■ **TASK BRIEF**:
Copy out each line exactly as it appears.
%%
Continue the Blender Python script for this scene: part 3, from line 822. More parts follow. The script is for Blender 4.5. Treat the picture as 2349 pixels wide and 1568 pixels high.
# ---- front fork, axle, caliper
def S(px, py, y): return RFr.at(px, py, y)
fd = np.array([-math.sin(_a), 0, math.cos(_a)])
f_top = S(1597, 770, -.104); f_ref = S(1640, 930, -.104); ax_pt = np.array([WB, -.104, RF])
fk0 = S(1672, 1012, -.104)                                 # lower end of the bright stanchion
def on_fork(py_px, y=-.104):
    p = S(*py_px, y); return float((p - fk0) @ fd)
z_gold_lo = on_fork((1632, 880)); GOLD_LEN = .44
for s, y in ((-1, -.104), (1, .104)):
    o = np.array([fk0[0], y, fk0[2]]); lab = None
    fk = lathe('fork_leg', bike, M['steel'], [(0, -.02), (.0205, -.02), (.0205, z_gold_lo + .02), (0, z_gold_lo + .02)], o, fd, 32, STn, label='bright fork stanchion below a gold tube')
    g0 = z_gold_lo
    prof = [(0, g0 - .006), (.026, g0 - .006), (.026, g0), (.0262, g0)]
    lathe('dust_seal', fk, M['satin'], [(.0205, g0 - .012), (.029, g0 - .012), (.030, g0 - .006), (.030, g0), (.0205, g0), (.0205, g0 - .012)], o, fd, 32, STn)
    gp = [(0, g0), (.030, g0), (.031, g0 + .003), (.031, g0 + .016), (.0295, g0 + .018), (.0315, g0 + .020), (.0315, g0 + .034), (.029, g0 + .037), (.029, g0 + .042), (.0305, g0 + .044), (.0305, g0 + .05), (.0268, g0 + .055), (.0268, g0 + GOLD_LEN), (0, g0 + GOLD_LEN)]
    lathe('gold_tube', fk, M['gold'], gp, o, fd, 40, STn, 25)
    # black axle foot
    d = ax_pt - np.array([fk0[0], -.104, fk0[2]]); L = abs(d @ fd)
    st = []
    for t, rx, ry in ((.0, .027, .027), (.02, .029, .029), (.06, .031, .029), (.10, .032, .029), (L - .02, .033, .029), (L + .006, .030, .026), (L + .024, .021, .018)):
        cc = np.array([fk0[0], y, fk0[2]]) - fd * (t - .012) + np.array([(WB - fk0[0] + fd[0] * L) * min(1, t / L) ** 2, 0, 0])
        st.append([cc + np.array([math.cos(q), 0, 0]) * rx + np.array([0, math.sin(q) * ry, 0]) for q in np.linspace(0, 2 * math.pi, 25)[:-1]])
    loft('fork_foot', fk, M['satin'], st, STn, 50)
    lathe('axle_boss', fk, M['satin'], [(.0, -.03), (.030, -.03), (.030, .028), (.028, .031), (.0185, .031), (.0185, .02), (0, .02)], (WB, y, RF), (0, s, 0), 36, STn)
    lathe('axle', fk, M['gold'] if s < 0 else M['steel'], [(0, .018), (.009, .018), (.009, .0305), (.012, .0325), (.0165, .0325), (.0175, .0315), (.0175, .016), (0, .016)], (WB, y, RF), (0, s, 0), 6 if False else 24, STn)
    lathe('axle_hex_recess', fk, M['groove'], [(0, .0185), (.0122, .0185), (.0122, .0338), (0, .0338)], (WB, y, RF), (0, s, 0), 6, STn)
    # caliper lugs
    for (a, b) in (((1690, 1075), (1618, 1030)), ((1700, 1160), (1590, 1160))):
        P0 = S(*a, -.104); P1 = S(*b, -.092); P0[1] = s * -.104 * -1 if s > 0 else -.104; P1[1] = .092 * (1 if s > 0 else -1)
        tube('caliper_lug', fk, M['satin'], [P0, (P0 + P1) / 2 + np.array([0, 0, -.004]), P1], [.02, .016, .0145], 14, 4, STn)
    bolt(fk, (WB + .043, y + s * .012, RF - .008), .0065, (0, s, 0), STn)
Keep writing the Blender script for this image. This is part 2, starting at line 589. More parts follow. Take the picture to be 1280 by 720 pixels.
%%
■ **CORRECT ANSWER**:
Continue the Blender Python script for this scene: part 3, from line 822. More parts follow. The script is for Blender 4.5. Treat the picture as 2349 pixels wide and 1568 pixels high.
# ---- front fork, axle, caliper
def S(px, py, y): return RFr.at(px, py, y)
fd = np.array([-math.sin(_a), 0, math.cos(_a)])
f_top = S(1597, 770, -.104); f_ref = S(1640, 930, -.104); ax_pt = np.array([WB, -.104, RF])
fk0 = S(1672, 1012, -.104)                                 # lower end of the bright stanchion
def on_fork(py_px, y=-.104):
    p = S(*py_px, y); return float((p - fk0) @ fd)
z_gold_lo = on_fork((1632, 880)); GOLD_LEN = .44
for s, y in ((-1, -.104), (1, .104)):
    o = np.array([fk0[0], y, fk0[2]]); lab = None
    fk = lathe('fork_leg', bike, M['steel'], [(0, -.02), (.0205, -.02), (.0205, z_gold_lo + .02), (0, z_gold_lo + .02)], o, fd, 32, STn, label='bright fork stanchion below a gold tube')
    g0 = z_gold_lo
    prof = [(0, g0 - .006), (.026, g0 - .006), (.026, g0), (.0262, g0)]
    lathe('dust_seal', fk, M['satin'], [(.0205, g0 - .012), (.029, g0 - .012), (.030, g0 - .006), (.030, g0), (.0205, g0), (.0205, g0 - .012)], o, fd, 32, STn)
    gp = [(0, g0), (.030, g0), (.031, g0 + .003), (.031, g0 + .016), (.0295, g0 + .018), (.0315, g0 + .020), (.0315, g0 + .034), (.029, g0 + .037), (.029, g0 + .042), (.0305, g0 + .044), (.0305, g0 + .05), (.0268, g0 + .055), (.0268, g0 + GOLD_LEN), (0, g0 + GOLD_LEN)]
    lathe('gold_tube', fk, M['gold'], gp, o, fd, 40, STn, 25)
    # black axle foot
    d = ax_pt - np.array([fk0[0], -.104, fk0[2]]); L = abs(d @ fd)
    st = []
    for t, rx, ry in ((.0, .027, .027), (.02, .029, .029), (.06, .031, .029), (.10, .032, .029), (L - .02, .033, .029), (L + .006, .030, .026), (L + .024, .021, .018)):
        cc = np.array([fk0[0], y, fk0[2]]) - fd * (t - .012) + np.array([(WB - fk0[0] + fd[0] * L) * min(1, t / L) ** 2, 0, 0])
        st.append([cc + np.array([math.cos(q), 0, 0]) * rx + np.array([0, math.sin(q) * ry, 0]) for q in np.linspace(0, 2 * math.pi, 25)[:-1]])
    loft('fork_foot', fk, M['satin'], st, STn, 50)
    lathe('axle_boss', fk, M['satin'], [(.0, -.03), (.030, -.03), (.030, .028), (.028, .031), (.0185, .031), (.0185, .02), (0, .02)], (WB, y, RF), (0, s, 0), 36, STn)
    lathe('axle', fk, M['gold'] if s < 0 else M['steel'], [(0, .018), (.009, .018), (.009, .0305), (.012, .0325), (.0165, .0325), (.0175, .0315), (.0175, .016), (0, .016)], (WB, y, RF), (0, s, 0), 6 if False else 24, STn)
    lathe('axle_hex_recess', fk, M['groove'], [(0, .0185), (.0122, .0185), (.0122, .0338), (0, .0338)], (WB, y, RF), (0, s, 0), 6, STn)
    # caliper lugs
    for (a, b) in (((1690, 1075), (1618, 1030)), ((1700, 1160), (1590, 1160))):
        P0 = S(*a, -.104); P1 = S(*b, -.092); P0[1] = s * -.104 * -1 if s > 0 else -.104; P1[1] = .092 * (1 if s > 0 else -1)
        tube('caliper_lug', fk, M['satin'], [P0, (P0 + P1) / 2 + np.array([0, 0, -.004]), P1], [.02, .016, .0145], 14, 4, STn)
    bolt(fk, (WB + .043, y + s * .012, RF - .008), .0065, (0, s, 0), STn)
Keep writing the Blender script for this image. This is part 2, starting at line 589. More parts follow. Take the picture to be 1280 by 720 pixels.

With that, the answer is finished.